Sandra Cisneros - Early Life and Education

Early Life and Education

Sandra Cisneros was born in Chicago, Illinois on December 20, 1954, the third born of seven children.The only surviving daughter, she considered herself the "odd number in a set of men." Cisneros's great-grandfather had played the piano for the Mexican president and was from a wealthy background, but gambled away his family's fortune. Her paternal grandfather was a veteran of the Mexican revolution, and used what money he had saved to give her father, Alfredo Cisneros de Moral, the opportunity to go to college. However, after failing classes due to what Cisneros called his "lack of interest" in studying, Alfredo ran away to the United States to escape his father's anger. While roaming the southern United States with his brother, Alfredo visited Chicago where he met Elvira Cordero Anguiano, who would later become Sandra's mother. After getting married, the pair settled in one of Chicago's poorest neighborhoods. Cisneros's biographer Robin Ganz writes that she acknowledges her mother's family name came from a very humble background, tracing its roots back to Guanajuato, Mexico, while her father's was much more "admirable."

Taking work as an upholsterer to support his family, Cisneros's father began "a compulsive circular migration between Chicago and Mexico City that became the dominating pattern of Cisneros's childhood." Constantly moving between the two countries necessitated finding new places to live and schools for the children, and eventually the instability caused Cisneros's six brothers to pair off in twos, leaving her to define herself as the isolated one. Her feelings of exclusion from the family were exacerbated by her father, who referred to his "seis hijos y una hija" ("six sons and one daughter") rather than his "siete hijos" ("seven children"). Ganz notes that Cisneros's childhood loneliness was instrumental in shaping her later passion for writing. Cisneros’s one strong female influence was her mother, Elvira, who was a voracious reader and more enlightened and socially conscious than her father. According to Ganz, although Elvira was too dependent on her husband and too restricted in her opportunities to fulfill her own potential, she ensured her daughter would not suffer from the same disadvantages

Her family made a down-payment on their own home in Humboldt Park, a predominantly Puerto Rican neighbourhood of Chicago when she was eleven years old. This neighbourhood, and its characters, would become the inspiration for Cisneros's novel The House on Mango Street. For high school she attended Josephinum Academy, a small Catholic all-girls school not far from her home. Here she found an ally in a high-school teacher who helped her to write poems about the Vietnam War; although Cisneros had written her first poem around the age of ten, with her teacher's encouragement she became known for her writing throughout her high-school years. In high school she wrote poetry and was the literary magazine editor, but, according to Cisneros, she did not really start writing until her first creative writing class in college in 1974. After that it took a while to find her own voice. She explains, "I rejected what was at hand and emulated the voices of the poets I admired in books: big male voices like James Wright and Richard Hugo and Theodore Roethke, all wrong for me."

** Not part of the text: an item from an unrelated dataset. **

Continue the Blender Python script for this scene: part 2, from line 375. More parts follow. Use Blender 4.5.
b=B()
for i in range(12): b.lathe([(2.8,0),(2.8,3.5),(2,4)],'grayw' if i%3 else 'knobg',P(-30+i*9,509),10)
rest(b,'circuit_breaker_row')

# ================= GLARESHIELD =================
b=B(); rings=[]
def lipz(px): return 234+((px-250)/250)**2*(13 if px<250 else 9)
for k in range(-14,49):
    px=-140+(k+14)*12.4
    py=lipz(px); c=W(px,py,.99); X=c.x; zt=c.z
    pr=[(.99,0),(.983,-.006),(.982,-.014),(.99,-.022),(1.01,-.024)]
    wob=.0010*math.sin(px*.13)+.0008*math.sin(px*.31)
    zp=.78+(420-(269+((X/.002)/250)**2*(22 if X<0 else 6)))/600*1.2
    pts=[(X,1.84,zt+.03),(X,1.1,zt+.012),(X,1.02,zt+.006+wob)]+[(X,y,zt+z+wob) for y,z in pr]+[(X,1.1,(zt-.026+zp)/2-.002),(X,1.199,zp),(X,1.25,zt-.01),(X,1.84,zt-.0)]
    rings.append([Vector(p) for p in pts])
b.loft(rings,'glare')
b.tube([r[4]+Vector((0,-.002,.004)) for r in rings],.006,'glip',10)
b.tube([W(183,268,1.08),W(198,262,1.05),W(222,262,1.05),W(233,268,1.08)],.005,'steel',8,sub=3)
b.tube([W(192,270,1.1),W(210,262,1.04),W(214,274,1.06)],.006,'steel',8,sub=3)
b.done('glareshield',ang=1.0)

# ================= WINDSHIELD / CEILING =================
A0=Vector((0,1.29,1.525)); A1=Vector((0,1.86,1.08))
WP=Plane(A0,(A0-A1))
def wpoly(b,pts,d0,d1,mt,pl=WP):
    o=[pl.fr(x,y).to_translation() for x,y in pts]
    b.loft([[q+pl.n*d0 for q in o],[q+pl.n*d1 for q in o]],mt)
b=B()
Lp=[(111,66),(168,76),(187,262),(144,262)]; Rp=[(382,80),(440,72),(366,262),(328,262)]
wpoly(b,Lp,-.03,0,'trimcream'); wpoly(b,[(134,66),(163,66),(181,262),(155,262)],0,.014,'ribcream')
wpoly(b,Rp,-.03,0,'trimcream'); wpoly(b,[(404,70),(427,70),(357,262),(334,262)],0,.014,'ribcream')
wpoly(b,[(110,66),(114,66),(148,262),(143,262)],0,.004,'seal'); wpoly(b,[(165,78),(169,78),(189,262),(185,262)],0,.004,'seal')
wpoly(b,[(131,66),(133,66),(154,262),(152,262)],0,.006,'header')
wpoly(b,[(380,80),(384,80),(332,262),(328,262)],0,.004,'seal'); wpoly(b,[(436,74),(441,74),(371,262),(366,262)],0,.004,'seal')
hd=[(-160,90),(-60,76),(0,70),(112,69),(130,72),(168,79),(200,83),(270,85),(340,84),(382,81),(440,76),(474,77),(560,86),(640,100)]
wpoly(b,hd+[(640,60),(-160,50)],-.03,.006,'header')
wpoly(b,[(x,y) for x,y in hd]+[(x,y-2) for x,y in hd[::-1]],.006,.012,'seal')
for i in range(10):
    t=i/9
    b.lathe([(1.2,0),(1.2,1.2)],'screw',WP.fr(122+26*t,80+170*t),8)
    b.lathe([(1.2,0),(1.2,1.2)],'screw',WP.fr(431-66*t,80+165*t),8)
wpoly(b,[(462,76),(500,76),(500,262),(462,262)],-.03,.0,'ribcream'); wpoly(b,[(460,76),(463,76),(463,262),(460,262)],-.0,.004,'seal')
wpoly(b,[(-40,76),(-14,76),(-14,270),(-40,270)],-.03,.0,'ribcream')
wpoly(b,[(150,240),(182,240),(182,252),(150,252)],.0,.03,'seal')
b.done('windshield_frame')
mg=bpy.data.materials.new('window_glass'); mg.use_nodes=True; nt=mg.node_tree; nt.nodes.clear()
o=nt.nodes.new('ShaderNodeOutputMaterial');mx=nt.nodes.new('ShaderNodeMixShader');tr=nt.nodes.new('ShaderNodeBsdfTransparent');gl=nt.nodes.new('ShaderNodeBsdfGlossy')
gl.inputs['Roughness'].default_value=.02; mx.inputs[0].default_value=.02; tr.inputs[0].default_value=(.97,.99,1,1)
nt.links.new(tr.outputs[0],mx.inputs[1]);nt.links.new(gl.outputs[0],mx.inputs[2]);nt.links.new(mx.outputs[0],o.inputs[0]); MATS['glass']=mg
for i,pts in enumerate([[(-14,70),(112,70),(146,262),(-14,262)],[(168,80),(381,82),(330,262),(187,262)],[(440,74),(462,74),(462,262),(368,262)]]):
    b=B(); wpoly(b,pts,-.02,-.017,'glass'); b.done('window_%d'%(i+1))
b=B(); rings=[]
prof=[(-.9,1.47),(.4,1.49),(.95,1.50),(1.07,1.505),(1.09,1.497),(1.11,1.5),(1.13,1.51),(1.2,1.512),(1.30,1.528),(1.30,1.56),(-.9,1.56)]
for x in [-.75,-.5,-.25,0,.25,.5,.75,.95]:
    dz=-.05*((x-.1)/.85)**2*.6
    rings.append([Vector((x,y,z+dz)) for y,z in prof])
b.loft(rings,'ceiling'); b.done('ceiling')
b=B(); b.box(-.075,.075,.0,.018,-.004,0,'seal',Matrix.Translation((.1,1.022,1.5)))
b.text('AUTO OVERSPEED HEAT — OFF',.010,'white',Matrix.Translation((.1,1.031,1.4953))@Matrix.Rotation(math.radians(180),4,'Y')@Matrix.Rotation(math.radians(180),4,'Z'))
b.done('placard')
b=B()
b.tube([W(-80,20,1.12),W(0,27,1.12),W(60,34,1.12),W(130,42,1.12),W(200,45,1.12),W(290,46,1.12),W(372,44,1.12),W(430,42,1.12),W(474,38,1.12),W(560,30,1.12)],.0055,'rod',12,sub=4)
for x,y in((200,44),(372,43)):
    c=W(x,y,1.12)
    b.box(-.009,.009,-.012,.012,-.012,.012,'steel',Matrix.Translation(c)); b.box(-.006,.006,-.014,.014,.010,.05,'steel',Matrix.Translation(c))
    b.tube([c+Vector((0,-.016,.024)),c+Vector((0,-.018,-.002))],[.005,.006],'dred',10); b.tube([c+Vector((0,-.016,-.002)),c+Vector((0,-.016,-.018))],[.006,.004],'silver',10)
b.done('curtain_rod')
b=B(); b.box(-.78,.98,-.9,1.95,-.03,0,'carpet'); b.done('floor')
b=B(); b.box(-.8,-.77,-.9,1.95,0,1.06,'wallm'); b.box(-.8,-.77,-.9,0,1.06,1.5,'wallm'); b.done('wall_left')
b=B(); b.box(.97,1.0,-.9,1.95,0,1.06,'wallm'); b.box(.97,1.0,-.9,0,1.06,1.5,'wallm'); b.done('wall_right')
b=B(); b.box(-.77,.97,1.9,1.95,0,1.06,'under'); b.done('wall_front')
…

Cisneros was awarded a Bachelor of Arts degree from Loyola University Chicago in 1976, and received a Master of Fine Arts degree from the Iowa Writers' Workshop at the University of Iowa in 1978. It was while attending the Workshop that Cisneros discovered how the particular social position she occupied gave her writing a unique potential. She recalls being suddenly struck by the differences between her and her classmates: "It wasn't as if I didn't know who I was. I knew I was a Mexican woman. But, I didn't think it had anything to do with why I felt so much imbalance in my life, whereas it had everything to do with it! My race, my gender, and my class! And it didn't make sense until that moment, sitting in that seminar. That's when I decided I would write about something my classmates couldn't write about." She cast aside her attempt to conform to American literary canons and adopted a writing style that was purposely opposite that of her classmates, realizing that instead of being something to be ashamed of, her own cultural environment was a source of inspiration. From then on, she would write of her "neighbors, the people saw, the poverty that the women had gone through."

Cisneros says of this moment: "So to me it began there, and that's when I intentionally started writing about all the things in my culture that were different from them — the poems that are these city voices — the first part of Wicked Wicked Ways - and the stories in House on Mango Street. I think it's ironic that at the moment when I was practically leaving an institution of learning, I began realizing in which ways institutions had failed me." Drawing on Mexican and Southwestern myths, popular culture and conversations in the city streets, Cisneros wrote to convey the lives of people she identified with. Literary critic Jacqueline Doyle has described Cisneros's passion for hearing the personal stories that people tell and her commitment to expressing the voices of marginalized people through her work, such as the "thousands of silent women" whose struggles are portrayed in The House on Mango Street.

Five years after receiving her MFA, she returned to Loyola University Chicago, where she had previously earned a BA in English, to work as an administrative assistant. Prior to this job, she worked in the Chicano barrio in Chicago teaching to high school dropouts at Latino Youth High School. Through these jobs, she gained more experience with the problems of young Latino Americans.